Over the same heat, toast the chile seeds, taking care to blacken but not burn them, about 20 minutes. Try to do this outside or in a well-ventilated place because the seeds will give off very strong fumes. When the seeds are completely black, light them with a match and let them burn themselves out. Remove from the heat and place in a bowl. Soak the blackened seeds in 1 cup of cold water for 10 minutes. Drain the seeds and grind them in a blender for about 2 minutes. Add the blended chile seeds to the blended chile mixture.

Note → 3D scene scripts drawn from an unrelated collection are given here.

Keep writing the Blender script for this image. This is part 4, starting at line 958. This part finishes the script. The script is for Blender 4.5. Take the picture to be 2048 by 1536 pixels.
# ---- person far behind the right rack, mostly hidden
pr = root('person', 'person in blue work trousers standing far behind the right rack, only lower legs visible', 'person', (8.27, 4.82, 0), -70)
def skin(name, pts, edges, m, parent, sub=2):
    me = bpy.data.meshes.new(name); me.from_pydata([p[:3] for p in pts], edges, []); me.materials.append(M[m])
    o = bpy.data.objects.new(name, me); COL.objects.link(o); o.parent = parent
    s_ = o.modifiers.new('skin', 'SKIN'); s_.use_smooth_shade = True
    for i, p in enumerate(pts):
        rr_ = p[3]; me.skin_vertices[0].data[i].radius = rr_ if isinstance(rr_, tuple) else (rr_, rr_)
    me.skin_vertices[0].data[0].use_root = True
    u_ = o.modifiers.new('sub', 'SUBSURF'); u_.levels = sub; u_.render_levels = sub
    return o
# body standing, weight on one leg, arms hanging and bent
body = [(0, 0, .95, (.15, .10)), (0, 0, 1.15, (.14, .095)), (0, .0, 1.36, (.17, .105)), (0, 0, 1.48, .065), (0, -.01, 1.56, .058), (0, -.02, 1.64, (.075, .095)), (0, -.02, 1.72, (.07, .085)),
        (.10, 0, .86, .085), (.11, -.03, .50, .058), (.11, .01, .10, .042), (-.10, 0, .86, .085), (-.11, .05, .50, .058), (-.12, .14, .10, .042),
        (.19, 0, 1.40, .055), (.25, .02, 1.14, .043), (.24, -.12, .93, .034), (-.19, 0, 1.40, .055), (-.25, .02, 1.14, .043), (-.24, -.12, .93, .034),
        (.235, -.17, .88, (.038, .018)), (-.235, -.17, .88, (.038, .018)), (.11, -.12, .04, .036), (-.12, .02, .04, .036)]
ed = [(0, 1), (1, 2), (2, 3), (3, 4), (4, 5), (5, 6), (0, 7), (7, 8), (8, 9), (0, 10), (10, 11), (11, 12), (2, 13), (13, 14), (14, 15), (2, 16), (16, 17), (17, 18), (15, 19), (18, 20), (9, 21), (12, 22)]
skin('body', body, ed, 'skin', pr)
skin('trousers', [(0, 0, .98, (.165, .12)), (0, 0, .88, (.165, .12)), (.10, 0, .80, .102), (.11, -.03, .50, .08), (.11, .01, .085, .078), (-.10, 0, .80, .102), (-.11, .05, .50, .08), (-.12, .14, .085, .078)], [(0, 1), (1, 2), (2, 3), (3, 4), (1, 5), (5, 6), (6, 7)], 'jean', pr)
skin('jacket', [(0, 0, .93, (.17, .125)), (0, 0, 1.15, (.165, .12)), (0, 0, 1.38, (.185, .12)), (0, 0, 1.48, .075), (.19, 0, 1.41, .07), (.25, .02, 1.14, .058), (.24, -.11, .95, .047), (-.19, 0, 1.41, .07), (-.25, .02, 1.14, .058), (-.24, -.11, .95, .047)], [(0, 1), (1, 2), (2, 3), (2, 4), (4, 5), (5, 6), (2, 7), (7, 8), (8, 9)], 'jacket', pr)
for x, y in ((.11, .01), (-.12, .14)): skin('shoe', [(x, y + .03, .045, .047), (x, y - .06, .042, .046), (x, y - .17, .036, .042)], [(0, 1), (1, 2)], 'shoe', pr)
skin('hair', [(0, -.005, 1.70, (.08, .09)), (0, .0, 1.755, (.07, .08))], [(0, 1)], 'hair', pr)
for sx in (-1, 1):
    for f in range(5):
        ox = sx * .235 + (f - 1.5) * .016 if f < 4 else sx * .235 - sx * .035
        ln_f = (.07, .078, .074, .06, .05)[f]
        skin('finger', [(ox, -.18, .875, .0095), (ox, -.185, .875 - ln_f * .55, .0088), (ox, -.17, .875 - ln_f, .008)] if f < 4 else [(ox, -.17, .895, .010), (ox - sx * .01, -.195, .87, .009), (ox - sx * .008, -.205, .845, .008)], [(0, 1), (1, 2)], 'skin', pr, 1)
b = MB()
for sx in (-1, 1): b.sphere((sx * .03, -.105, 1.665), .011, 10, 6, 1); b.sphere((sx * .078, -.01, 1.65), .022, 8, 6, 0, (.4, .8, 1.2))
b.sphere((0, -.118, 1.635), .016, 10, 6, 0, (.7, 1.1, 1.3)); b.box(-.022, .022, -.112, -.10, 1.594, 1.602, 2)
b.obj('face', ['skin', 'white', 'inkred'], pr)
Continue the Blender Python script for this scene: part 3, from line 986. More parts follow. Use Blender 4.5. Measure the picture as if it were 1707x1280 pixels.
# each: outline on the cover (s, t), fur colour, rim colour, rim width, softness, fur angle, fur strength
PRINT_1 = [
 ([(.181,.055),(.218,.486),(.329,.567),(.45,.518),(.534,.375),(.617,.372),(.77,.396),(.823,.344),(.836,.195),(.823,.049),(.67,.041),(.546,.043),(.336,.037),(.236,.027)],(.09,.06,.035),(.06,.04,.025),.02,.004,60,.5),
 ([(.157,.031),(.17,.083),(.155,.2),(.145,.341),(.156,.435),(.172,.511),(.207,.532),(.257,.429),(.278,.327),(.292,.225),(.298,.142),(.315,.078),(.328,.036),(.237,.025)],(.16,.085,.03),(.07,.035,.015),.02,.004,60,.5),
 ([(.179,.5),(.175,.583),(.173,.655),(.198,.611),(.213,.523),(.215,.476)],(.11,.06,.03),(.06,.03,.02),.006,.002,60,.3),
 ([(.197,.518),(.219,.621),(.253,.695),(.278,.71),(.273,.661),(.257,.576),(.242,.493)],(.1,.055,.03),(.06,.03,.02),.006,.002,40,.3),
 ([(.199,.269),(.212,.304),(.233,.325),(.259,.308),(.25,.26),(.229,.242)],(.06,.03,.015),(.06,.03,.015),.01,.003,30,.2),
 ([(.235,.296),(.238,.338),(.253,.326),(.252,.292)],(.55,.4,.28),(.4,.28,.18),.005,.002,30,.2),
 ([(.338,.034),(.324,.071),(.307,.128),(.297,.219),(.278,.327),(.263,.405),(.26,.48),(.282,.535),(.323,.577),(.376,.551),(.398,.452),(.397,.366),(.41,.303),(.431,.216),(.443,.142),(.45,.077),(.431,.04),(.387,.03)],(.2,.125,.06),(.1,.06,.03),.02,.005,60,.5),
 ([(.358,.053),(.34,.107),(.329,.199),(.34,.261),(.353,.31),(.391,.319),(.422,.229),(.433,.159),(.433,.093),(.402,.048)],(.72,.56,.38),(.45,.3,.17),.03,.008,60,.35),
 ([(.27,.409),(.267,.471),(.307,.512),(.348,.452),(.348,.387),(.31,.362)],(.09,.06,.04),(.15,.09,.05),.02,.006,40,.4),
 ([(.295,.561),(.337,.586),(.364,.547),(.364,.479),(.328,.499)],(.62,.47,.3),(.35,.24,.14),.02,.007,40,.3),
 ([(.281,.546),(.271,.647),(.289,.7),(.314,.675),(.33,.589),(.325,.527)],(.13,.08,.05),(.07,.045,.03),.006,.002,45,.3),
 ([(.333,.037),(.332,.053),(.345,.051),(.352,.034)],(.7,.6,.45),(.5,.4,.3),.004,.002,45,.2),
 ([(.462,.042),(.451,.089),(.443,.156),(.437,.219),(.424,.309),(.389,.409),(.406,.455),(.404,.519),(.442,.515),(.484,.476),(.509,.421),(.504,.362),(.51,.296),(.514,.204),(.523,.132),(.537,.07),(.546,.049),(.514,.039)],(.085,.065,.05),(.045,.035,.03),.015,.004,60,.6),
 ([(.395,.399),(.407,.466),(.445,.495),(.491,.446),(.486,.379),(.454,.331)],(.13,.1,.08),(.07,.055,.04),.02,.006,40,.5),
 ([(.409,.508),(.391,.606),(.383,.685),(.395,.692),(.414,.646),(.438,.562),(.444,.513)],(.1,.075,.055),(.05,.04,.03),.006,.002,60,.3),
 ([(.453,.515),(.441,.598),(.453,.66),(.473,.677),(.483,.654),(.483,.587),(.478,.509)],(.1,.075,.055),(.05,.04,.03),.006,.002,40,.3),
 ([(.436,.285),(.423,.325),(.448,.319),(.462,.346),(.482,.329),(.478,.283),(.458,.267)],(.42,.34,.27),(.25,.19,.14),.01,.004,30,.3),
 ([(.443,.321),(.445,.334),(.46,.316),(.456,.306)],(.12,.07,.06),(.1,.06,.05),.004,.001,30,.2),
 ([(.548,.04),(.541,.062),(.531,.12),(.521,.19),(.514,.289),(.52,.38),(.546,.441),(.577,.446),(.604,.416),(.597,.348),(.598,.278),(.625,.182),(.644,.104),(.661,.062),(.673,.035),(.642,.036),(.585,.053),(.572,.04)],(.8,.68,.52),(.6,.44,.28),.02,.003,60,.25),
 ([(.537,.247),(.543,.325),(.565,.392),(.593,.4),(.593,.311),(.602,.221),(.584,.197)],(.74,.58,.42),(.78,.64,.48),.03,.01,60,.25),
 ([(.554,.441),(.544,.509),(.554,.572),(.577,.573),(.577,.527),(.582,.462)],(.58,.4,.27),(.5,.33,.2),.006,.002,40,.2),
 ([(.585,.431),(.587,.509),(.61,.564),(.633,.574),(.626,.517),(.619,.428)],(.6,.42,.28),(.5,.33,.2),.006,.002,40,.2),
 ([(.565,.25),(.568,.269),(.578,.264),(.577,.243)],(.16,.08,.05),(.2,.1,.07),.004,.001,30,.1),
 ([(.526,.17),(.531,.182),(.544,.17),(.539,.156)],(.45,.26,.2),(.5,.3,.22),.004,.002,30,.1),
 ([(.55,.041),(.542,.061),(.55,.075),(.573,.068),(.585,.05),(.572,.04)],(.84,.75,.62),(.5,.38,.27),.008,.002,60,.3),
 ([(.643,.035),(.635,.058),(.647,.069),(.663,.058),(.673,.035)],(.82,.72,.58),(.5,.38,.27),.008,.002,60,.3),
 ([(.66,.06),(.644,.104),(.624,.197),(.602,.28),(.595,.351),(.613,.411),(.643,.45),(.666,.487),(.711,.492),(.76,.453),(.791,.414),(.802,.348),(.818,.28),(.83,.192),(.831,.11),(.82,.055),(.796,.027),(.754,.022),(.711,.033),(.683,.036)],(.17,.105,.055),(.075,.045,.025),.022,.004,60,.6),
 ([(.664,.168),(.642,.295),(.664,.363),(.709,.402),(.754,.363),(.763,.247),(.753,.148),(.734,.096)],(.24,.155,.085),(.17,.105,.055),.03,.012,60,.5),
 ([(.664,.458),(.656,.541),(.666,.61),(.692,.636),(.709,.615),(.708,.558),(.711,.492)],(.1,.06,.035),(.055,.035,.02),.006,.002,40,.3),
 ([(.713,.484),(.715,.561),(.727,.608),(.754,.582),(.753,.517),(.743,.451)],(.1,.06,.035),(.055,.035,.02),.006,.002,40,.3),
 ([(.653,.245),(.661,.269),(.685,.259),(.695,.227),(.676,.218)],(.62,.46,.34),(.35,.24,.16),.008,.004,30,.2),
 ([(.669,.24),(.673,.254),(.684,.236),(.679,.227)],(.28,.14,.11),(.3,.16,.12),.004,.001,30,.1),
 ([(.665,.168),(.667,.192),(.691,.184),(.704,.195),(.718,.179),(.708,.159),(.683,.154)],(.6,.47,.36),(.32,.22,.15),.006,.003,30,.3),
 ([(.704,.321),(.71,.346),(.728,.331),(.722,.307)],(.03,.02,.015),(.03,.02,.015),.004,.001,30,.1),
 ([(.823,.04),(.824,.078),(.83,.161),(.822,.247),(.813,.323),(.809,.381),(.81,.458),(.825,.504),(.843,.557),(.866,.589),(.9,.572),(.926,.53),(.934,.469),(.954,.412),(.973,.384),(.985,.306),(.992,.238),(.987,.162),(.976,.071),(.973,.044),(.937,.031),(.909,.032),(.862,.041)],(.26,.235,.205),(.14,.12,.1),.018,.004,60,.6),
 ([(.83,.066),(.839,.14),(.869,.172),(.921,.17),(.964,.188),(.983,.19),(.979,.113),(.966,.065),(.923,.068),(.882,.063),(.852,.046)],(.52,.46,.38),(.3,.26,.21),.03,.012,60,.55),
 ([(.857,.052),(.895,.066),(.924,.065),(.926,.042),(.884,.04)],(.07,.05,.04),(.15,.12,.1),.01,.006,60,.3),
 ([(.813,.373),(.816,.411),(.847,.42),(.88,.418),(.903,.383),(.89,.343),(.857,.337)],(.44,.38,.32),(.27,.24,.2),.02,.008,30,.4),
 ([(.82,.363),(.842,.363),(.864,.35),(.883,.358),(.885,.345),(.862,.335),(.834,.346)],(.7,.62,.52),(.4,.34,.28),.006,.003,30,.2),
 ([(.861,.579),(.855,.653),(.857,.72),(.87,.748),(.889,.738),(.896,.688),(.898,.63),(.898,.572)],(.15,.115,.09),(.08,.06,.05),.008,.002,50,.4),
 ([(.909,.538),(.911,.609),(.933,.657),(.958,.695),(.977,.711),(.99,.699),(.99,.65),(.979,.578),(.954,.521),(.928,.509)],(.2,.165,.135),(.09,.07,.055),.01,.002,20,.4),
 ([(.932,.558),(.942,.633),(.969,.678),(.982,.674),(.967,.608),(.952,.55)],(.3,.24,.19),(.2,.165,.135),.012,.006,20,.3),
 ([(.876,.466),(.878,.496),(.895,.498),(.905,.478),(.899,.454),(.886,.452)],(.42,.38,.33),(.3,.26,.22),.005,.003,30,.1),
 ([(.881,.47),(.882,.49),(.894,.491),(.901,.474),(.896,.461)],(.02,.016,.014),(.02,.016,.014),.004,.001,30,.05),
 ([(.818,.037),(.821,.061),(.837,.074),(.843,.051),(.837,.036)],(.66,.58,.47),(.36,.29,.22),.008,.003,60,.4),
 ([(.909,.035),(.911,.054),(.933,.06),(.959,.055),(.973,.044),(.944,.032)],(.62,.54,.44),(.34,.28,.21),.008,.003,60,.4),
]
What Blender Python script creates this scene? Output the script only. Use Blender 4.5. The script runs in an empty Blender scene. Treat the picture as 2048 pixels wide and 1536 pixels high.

Heat 3 tablespoons of oil in an 8-inch cast-iron frying pan over medium heat until smoking. Add the raisins and fry them until they are plump, approximately 1 minute. Remove from the pan. Fry the bread slice in the same oil until browned, about 5 minutes, over medium heat. Remove from pan. Fry the plantain in the same oil until it is well browned, approximately 10 minutes, over medium heat. Set aside. Fry the sesame seeds, stirring constantly over low heat, adding more oil if needed. When the sesame seeds start to brown, about 5 minutes, add the pecans and brown for 2 minutes more. Remove all from the pan, let cool, and grind finely in a spice grinder. It takes a bit of time, but this is the only way to grind the seeds and nuts finely enough.
Wipe out the frying pan and fry the tomatoes, tomatillos, thyme, and oregano over medium to high heat, allowing the juices to almost evaporate, about 15 minutes. Blend well, using 1/2 cup of reserved stock if needed to blend and set aside. Place the nuts, bread, plantains, raisins, onion, garlic and spices in the blender in small batches, and blend well, adding about 1 cup of stock to make it smooth.
In a heavy 4-quart stockpot, heat 2 tablespoons of lard or oil until smoking and fry the chile paste over medium to low heat, stirring constantly so it will not burn, approximately 20 minutes. When it is ?dry?, add the tomato puree and fry until the liquid has evaporated, about 10 minutes. Add the ground ingredients, including the sesame seed paste, to the pot. Stir constantly with a wooden soon until well-incorporated, about 10 minutes. Add 1 cup chicken stock to the mole, stir well, and allow to cook 20 minutes, stirring occasionally.
Break up the chocolate and add to the pot, stirring until it is melted and incorporated into the mixture.
Toast the avocado leaf briefly over the flame if you have a gas range or in a dry frying pan and then add it to the pot. Slowly add more stock to the mole, as it will keep thickening as it cooks. Add enough salt to bring out the flavor. Let simmer another 30 minutes, stirring occasionally so it does not stick, adding stock as needed. The mole should not be thick; just thick enough to coat the back of a spoon.
Place the cooked chicken pieces in the leftover stock in a saucepan and heat through.
To serve, place a piece of chicken in a shallow bowl and ladle 3/4 of a cup of mole sauce over to cover it completely. Serve immediately with lots of hot corn tortillas.
Hint: Be sure to put the blended chiles through a sieve or food mill, or you will have pieces of chile skin in your mole, which needs to be silky smooth.
You can use oil instead of lard to fry the mole, but the flavor will change dramatically. In our pueblo, people traditionally use turkey instead of chicken, and sometimes add pieces of pork and beef to enhance the flavor. You can use leftover mole and chicken meat to make Enmoladas or Tamales Oazaquenos made with banana leaves.